One UCLA graduate student has found adding “exotic
dancer” to his résumé actually may be a good career
move.
English graduate student Adam Wasson will appear on The Learning
Channel’s “Faking It,” where he will trade in his
text books for a pair of dancing shoes and a G-string as he
prepares to become a Chippendales dancer.
Each week the show challenges an individual to become a
“faker,” forcing the person to become enough of a
master at a completely different job than his or her own to be able
to fool a panel of experts. The episode, in which Wasson is
transformed from studious dud to Chippendales stud, will be
featured as part of the show’s season premier Sunday at 10
p.m.
“The idea is that they wanted a professor or a graduate
student because academics aren’t really known for being very
sexy or physical,” Wasson said. “Or at least certainly
not the type of (people) that would rip their shirts off in front
of a whole bunch of women.”
“Faking It” is based on a British version of the
show, which featured such episodes as a short- order cook being
made over into a high-class chef and a house painter transformed
into an artist.
As a result, the transformation process is no easy task: Not
only did Wasson have to move to Las Vegas (the exotic dancing
capital of the world) for four weeks, but he had to turn his
unchizzled body into a slab of Chippendales Grade A beefcake.
Wasson, who was recommended for the show by a friend, said he
had no idea what he was going to be doing for the show up until the
very first audition, where the producers made it clear they were
interested in more than his academic achievements.
“At first, they didn’t really tell me exactly what
it was,” he said. “And so I go in for this meeting, and
they were asking me about my teachings, until suddenly it gets sort
of quiet and one of the ladies goes, “˜So do you think you
might take your shirt off?'”
And surprisingly, taking his shirt off was something Wasson had
no trouble with.
“The worst part wasn’t the idea of whipping my shirt
off,” said Wasson. “What petrified me was dancing. I
had never ever danced, and so the idea of not only having to just
dance but literally do it in front of 600 screaming people was the
toughest thing.”
To replace his two left feet with a pair of dancing shoes,
Wasson had to undergo a rigorous training regiment for the
four-week period. According to Wasson, the six-hour daily training
sessions often would leave his feet bleeding and his legs more than
tired.
And while Wasson might have been in good shape by the end of the
show, one thing he still was not was a real professor, although the
show’s producers chose to promote him as such.

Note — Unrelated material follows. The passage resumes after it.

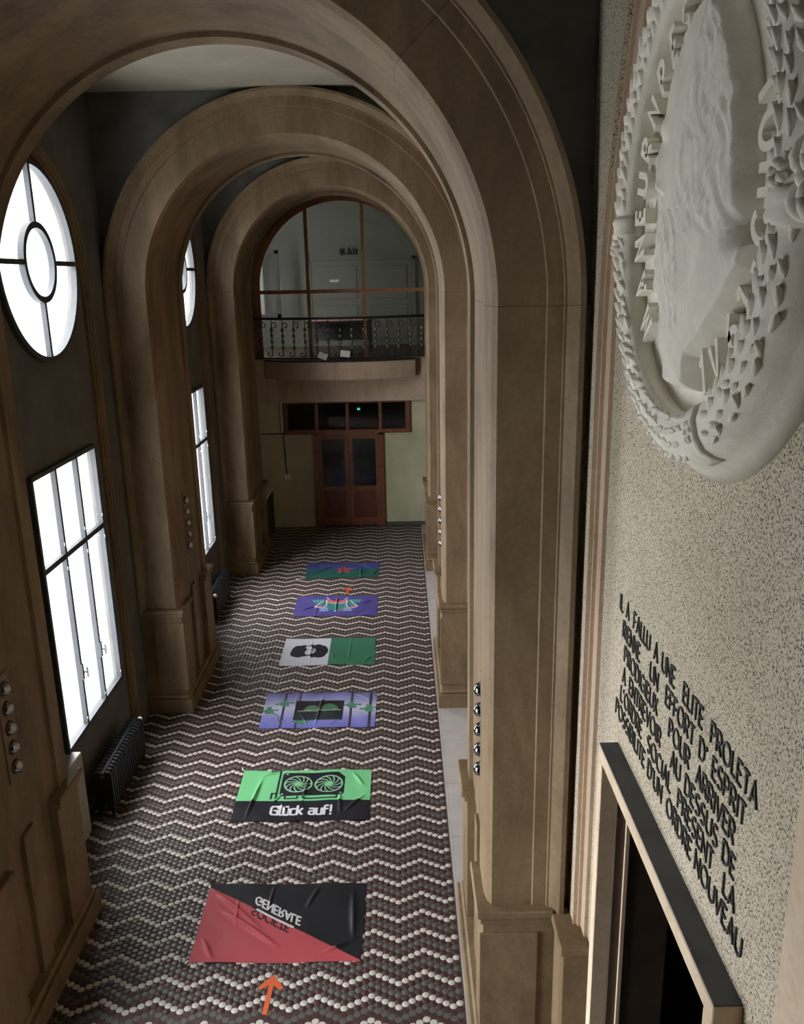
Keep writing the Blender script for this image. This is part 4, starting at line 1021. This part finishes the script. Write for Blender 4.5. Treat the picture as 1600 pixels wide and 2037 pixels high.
mb = MB(); mb.box(-.8, .8, -.35, .35, .70, .75, b=.008); mb.build('top', M['cabinet'], t)
mb = MB(); mb.box(-.78, .78, .28, .31, .25, .70); mb.build('modesty_panel', M['cabinet'], t)
for sx in (-.74, .74):
    for sy in (-.3, .3):
        mb = MB(); mb.box(sx - .03, sx + .03, sy - .03, sy + .03, 0, .70); mb.build('leg', M['cabinet'], t)
mb = MB(); mb.box(-.7, .7, -.30, .05, .752, .775, b=.004); o = mb.build('paper_stack', M['pink'], None, loc=(-1.45, 21.2, 3.93)); tag(o, 'flat stack of pink papers on the dark desk behind the railing', 'papers')
# ---- balcony -------------------------------------------------------------
def bow(x, y_mid=18.50, dep=.52): return y_mid + dep * ((x - CX - .0) / 1.75) ** 2
bal = thing('balcony', 'bow-fronted stone balcony slab above the far double door', 'balcony', (CX, YE - .12, 3.5))
xs = [CX - 1.78 + 3.36 * i / 28 for i in range(29)]
mb = MB(); P = [(x, bow(x)) for x in xs] + [(xs[-1], YE - .1), (xs[0], YE - .1)]
loc_ = lambda a, b_, t_: (a - CX, b_ - (YE - .12), t_ - 3.5)
mb.prism(P, loc_, 3.53, 3.915); mb.build('slab', M['balcstone'], bal)
P2 = [(x, bow(x) - .03) for x in xs] + [(xs[-1], YE - .1), (xs[0], YE - .1)]
mb = MB(); mb.prism(P2, loc_, 3.915, 3.945); mb.build('edge_moulding', M['iron'], bal)
rail = thing('balcony_railing', 'black wrought-iron balcony railing with scrolls and metal beads', 'railing', (CX, 18.6, 3.94))
fx = [CX - 1.98 + 3.82 * i / 30 for i in range(31)]
RP = lambda x, z, dy=.07: (x - CX, min(bow(x, 18.50, .45) + dy, 19.12) - 18.6, z - 3.94)
mb = MB(); mb.grid([[tuple(Vector(RP(x, 4.84)) + Vector((0, dy, dz))) for dy, dz in ((-.035, -.02), (.035, -.02), (.035, .012), (.015, .028), (-.015, .028), (-.035, .012))] for x in fx], closed_u=True, caps=True); mb.build('top_rail', M['iron'], rail)
mb = MB(); mb.grid([[tuple(Vector(RP(x, 3.99)) + Vector((0, dy, dz))) for dy, dz in ((-.016, -.012), (.016, -.012), (.016, .012), (-.016, .012))] for x in fx], closed_u=True, caps=True); mb.build('bottom_rail', M['iron'], rail)
def baluster_mesh():
    mb = MB(); pts = [(.0, 0, .12 + .56 * i / 6) for i in range(7)]
    top = [(.055 - .055 * math.cos(a), 0, .70 + .07 * math.sin(a)) for a in [PI * i / 8 for i in range(9)]] + [(.085, 0, .66), (.06, 0, .655), (.055, 0, .68)]
    bot = [(-.055 + .055 * math.cos(a), 0, .10 - .05 * math.sin(a)) for a in [PI * i / 8 for i in range(9)]] + [(-.085, 0, .125), (-.06, 0, .13)]
    mb.tube(bot[::-1] + pts + top, .011, 6)
    mb.tube([(.0, 0, .68), (.0, 0, .88)], .009, 6); mb.tube([(0, 0, .05), (0, 0, .14)], .009, 6)
    return mb.mesh('baluster', M['iron'])
bmsh = baluster_mesh()
bead = MB().lathe([(.012, -.042), (.030, -.03), (.036, 0), (.030, .03), (.012, .042)], (0, 0, 0), (0, 0, 1), 10).mesh('bead', M['brass'])
for i in range(15):
    x = CX - 1.83 + .255 * i
    bo = link('baluster', bmsh, rail, RP(x, 3.99)); 
    for z in (.235, .36, .485, .61): link('bead', bead, bo, (0, 0, z))
def floodlight(x, z, tilt, label):
    t = thing('floodlight', label, 'floodlight', (x, bow(x) - .07, 3.945)); t.rotation_euler = (math.radians(-20), 0, 0)
    r_ = Matrix.Rotation(tilt, 4, 'Y')
    def B(nm, mat, *a, b=.006, **kw):
        mb = MB(); mb.box(*a, b=b); me = mb.mesh(nm, mat); me.transform(Matrix.Translation((0, 0, z)) @ r_); link(nm, me, t, **kw)
    B('housing', M['iron'], -.125, .125, -.03, .05, -.09, .09); B('lens', M['white'], -.105, .105, -.036, -.028, -.072, .072, b=.002, label='pale glass front')
    B('back_fins', M['iron'], -.1, .1, .05, .08, -.06, .06)
    mb = MB(); mb.box(-.14, -.13, -.01, .05, 0, z + .02); mb.box(.13, .14, -.01, .05, 0, z + .02); mb.box(-.14, .14, -.01, .05, 0, .012); mb.build('bracket', M['iron'], t)
floodlight(-1.66, .11, .38, 'left floodlight with tilted pale glass at the foot of the balcony railing')
floodlight(-1.17, .15, .12, 'right floodlight with nearly level pale glass at the foot of the balcony railing')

According to
Wasson, this bit of television magic might have blurred the lines a
little but wasn’t meant to fool anyone.
“What I hope is that my peers understand that obviously
that wasn’t me, and to be honest I was quite specific that I
was not a professor,” he said. “But it’s
television, so they sort of do whatever sounds better for the
audience.”
Wasson was nervous about the rest of the English
department’s response, and not just because he was being
presented as a professor. But nobody had any problems with it.
“It’s frivolous; it’s fun, and it’s
reality television,” said Thomas Wortham, the English
department’s chair. “If this inspires other professors
to work out, learn to dance, and (have) a great sense of humor,
then I’d be more than proud of the UCLA English
department.”
Even Wasson’s fellow graduate students support him,
promoting his shift in image instead of making fun of it.
“He’s the perfect man to explode that stereotype of
the nerdy academic,” said Christopher Mott, teaching
assistant coordinator for the department. “We all have a lot
of faith that Adam can pull this off in a tasteful yet provocative
way.”
And while Wasson might not be turning in his books for a bow tie
and cummerbund permanently, the experience did help him realize his
love for being in the spotlight.
“Life is totally different when you have a camera on
you,” he said. “I think that this show helped me to
realize how much fun, and what a rush is it to be the center of
attention. After you’ve done it, you kind of want to do it
some more.”
And he plans to. Wasson has a book coming out in May that he is
looking forward to promoting. He hopes it will give him another
chance to get in front of the camera.
“It’s fascinating because what is happening is that
fantasy and reality are merging,” he said. “It used to
be that you would watch because you wished you could look like a
soap opera star. Now you watch because they are taking people like
you and making them look like soap opera stars.”